What the task asks: Set down every record once more, exactly as given.

(Scenes as source code)
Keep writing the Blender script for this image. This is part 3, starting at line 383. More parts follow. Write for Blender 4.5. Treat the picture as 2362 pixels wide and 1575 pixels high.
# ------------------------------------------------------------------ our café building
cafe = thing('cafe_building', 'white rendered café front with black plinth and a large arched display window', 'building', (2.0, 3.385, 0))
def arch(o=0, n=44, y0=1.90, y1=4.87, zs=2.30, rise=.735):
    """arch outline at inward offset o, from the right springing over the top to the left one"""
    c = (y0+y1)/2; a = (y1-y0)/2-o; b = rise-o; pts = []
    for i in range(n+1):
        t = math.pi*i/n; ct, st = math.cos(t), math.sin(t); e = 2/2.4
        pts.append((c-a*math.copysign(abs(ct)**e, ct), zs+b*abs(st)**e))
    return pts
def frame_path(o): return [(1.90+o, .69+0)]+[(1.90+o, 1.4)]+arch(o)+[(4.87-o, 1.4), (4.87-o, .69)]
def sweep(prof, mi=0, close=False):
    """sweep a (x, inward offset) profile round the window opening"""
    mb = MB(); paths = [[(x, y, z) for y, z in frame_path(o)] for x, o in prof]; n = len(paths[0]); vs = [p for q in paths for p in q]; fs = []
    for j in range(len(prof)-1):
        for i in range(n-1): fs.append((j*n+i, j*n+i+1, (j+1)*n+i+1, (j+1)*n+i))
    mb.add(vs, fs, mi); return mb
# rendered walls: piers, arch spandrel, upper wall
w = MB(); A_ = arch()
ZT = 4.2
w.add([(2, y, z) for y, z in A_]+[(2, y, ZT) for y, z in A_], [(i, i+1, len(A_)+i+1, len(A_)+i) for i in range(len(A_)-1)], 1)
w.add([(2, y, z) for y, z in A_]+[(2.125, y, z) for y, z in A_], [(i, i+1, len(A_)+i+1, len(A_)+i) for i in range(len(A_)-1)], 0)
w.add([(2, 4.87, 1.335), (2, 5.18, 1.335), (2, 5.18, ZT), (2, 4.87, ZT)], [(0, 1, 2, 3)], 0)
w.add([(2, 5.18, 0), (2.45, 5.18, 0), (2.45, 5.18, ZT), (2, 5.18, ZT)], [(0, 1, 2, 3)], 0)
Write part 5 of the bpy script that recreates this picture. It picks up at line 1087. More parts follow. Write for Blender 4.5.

Response:
Keep writing the Blender script for this image. This is part 3, starting at line 383. More parts follow. Write for Blender 4.5. Treat the picture as 2362 pixels wide and 1575 pixels high.
# ------------------------------------------------------------------ our café building
cafe = thing('cafe_building', 'white rendered café front with black plinth and a large arched display window', 'building', (2.0, 3.385, 0))
def arch(o=0, n=44, y0=1.90, y1=4.87, zs=2.30, rise=.735):
    """arch outline at inward offset o, from the right springing over the top to the left one"""
    c = (y0+y1)/2; a = (y1-y0)/2-o; b = rise-o; pts = []
    for i in range(n+1):
        t = math.pi*i/n; ct, st = math.cos(t), math.sin(t); e = 2/2.4
        pts.append((c-a*math.copysign(abs(ct)**e, ct), zs+b*abs(st)**e))
    return pts
def frame_path(o): return [(1.90+o, .69+0)]+[(1.90+o, 1.4)]+arch(o)+[(4.87-o, 1.4), (4.87-o, .69)]
def sweep(prof, mi=0, close=False):
    """sweep a (x, inward offset) profile round the window opening"""
    mb = MB(); paths = [[(x, y, z) for y, z in frame_path(o)] for x, o in prof]; n = len(paths[0]); vs = [p for q in paths for p in q]; fs = []
    for j in range(len(prof)-1):
        for i in range(n-1): fs.append((j*n+i, j*n+i+1, (j+1)*n+i+1, (j+1)*n+i))
    mb.add(vs, fs, mi); return mb
# rendered walls: piers, arch spandrel, upper wall
w = MB(); A_ = arch()
ZT = 4.2
w.add([(2, y, z) for y, z in A_]+[(2, y, ZT) for y, z in A_], [(i, i+1, len(A_)+i+1, len(A_)+i) for i in range(len(A_)-1)], 1)
w.add([(2, y, z) for y, z in A_]+[(2.125, y, z) for y, z in A_], [(i, i+1, len(A_)+i+1, len(A_)+i) for i in range(len(A_)-1)], 0)
w.add([(2, 4.87, 1.335), (2, 5.18, 1.335), (2, 5.18, ZT), (2, 4.87, ZT)], [(0, 1, 2, 3)], 0)
w.add([(2, 5.18, 0), (2.45, 5.18, 0), (2.45, 5.18, ZT), (2, 5.18, ZT)], [(0, 1, 2, 3)], 0)
Write part 5 of the bpy script that recreates this picture. It picks up at line 1087. More parts follow. Write for Blender 4.5.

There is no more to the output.